How does an H-bridge circuit work? Why are all four switching transistors N-channel MOSFETs selected?

The H-bridge circuit changes the polarity of the drive load, which changes the motor's direction of rotation when its polarity is altered.

For example, in driving a DC motor, the H-bridge circuit controls the motor's direction by changing the polarity of the drive load. It can also control the motor's speed by using different PWM duty cycles.

So how does it work?

When Q1 and Q4 are conducting, Q2 and Q3 are turned off. The current flows from VM to Q1, then to Q4, and finally to ground (GND). In this state, the load (motor) rotates in one direction.

When Q2 and Q3 are conducting, Q1 and Q4 are turned off. The current flows from VM to Q3, then to Q2, and finally to ground (GND). In this state, the load (motor) rotates in the opposite direction.

If Q1 and Q2, or Q3 and Q4 conduct at the same time, a short circuit will occur because VM and GND are directly connected. Therefore, when designing MOSFET driver circuits, a dead time should be provided, which is a certain interval when the upper and lower switches conduct.

Additionally, PWM duty cycle can be used to adjust the motor's speed. The greater the duty cycle, the higher the speed, and vice versa.

Here's a common issue: When the load is inductive, such as during PWM drive, the current in Q1 and Q4 won't change abruptly when they're turned off. Therefore, a path for the current to decay is needed, especially during the braking phase, where the current needs to decrease rapidly to reduce motor speed.

This can be achieved by using flyback diodes or MOSFETs.

Flyback diodes: When Q1 and Q4 conduct, the inductor's current rises. When Q1 and Q4 turn off, and Q2 and Q3 remain off, the inductor's current flows from ground (GND) through D2, then D3, and finally to VM. However, due to the diode's forward voltage drop, it can cause heating and losses, and its current decay speed is slower.

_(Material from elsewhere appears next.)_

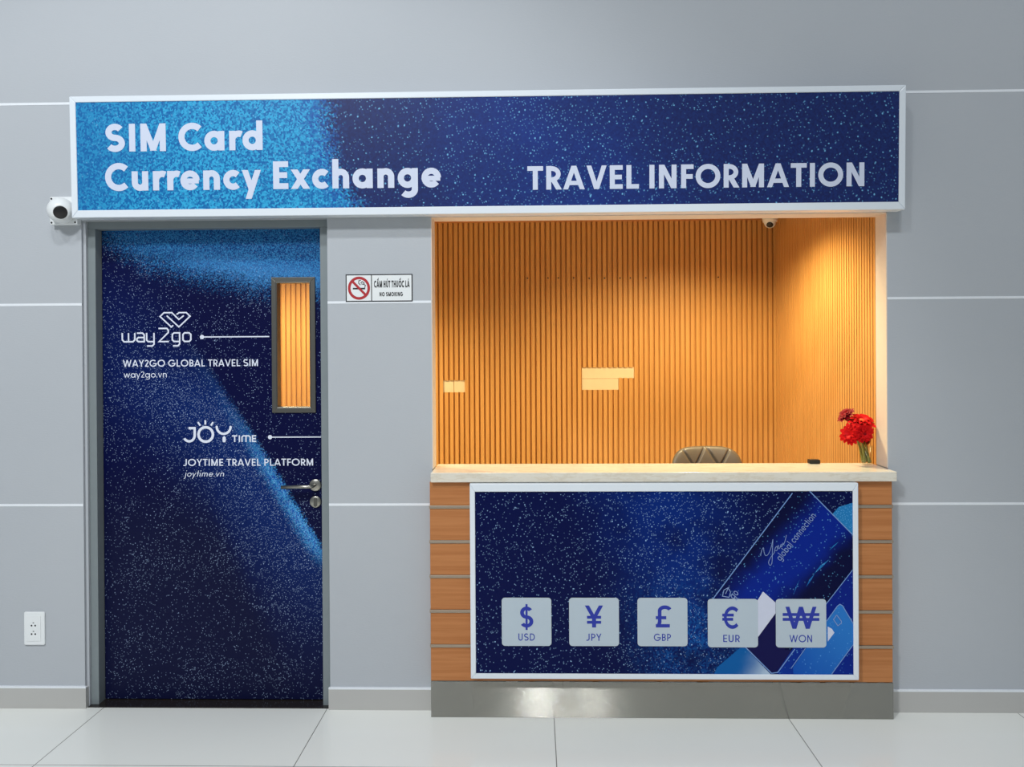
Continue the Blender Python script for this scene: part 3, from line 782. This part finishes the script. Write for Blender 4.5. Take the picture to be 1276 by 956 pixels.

MOSFETs for flyback: When Q1 and Q4 conduct, the inductor's current rises. When Q1 and Q4 turn off, if Q2 and Q3 are turned on, the inductor's current flows from GND through Q2, then Q3, and finally to VM, and then it discharges. Because the MOSFET's on-resistance is small, the current can flow directly into VM and then decrease rapidly.

If PWM control is used for forward motor speed adjustment, when Q1 and Q4 are re-opened, Q2 and Q3 are turned off, and the current increases again. Then Q1 and Q4 turn off, followed by Q2 and Q3, and the current continues to decrease rapidly.

Lastly, why are four NMOS transistors typically chosen instead of PMOS?

Cost is a significant factor, and there are fewer high-voltage and high-current PMOS models compared to NMOS, making NMOS transistors the preferred choice.